Accordingly, we find that Trigueros's October 2005 petition filed with the Superior Court was deemed timely on review by the California Supreme Court. As the 2005 petition was timely filed, and the reasonableness of Trigueros's subsequent filings on appeal are not in dispute, his petition has been pending for the duration of state court review, and was statutorily tolled for purposes of AEDPA review.


For the foregoing reasons, we find that the California Supreme Court found Trigueros's 2005 habeas petition timely. Since Trigueros then timely filed in federal district court on July 3, 2007, less than a month after the California Supreme Court denied his petition on June 13, 2007, his federal petition was timely filed.
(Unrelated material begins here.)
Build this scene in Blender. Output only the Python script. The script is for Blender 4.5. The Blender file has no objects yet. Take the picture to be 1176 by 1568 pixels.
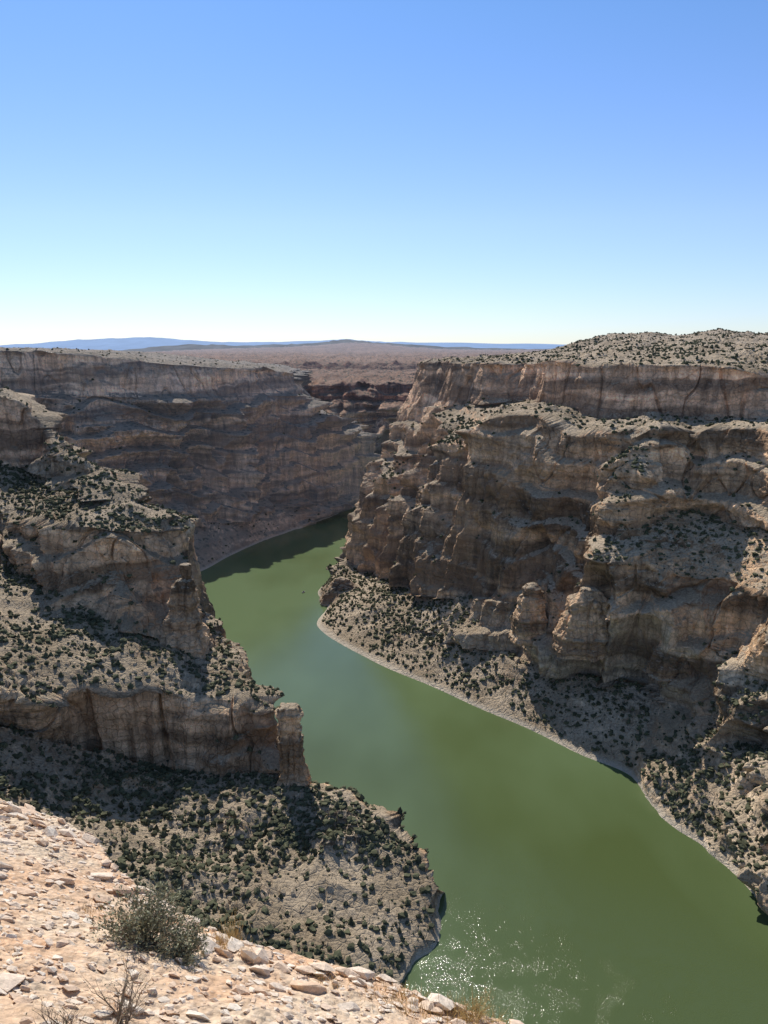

We therefore reverse the district court's dismissal of the petition and remand for further proceedings consistent with this opinion.



1. We note that the Superior Court's and California Supreme Court's orders were submitted to the district court as part of the State's motion to dismiss. These documents are appropriately designated excerpts of record. Fed. R.App. P. 10(a); Ninth Cir. R. 10-2(b).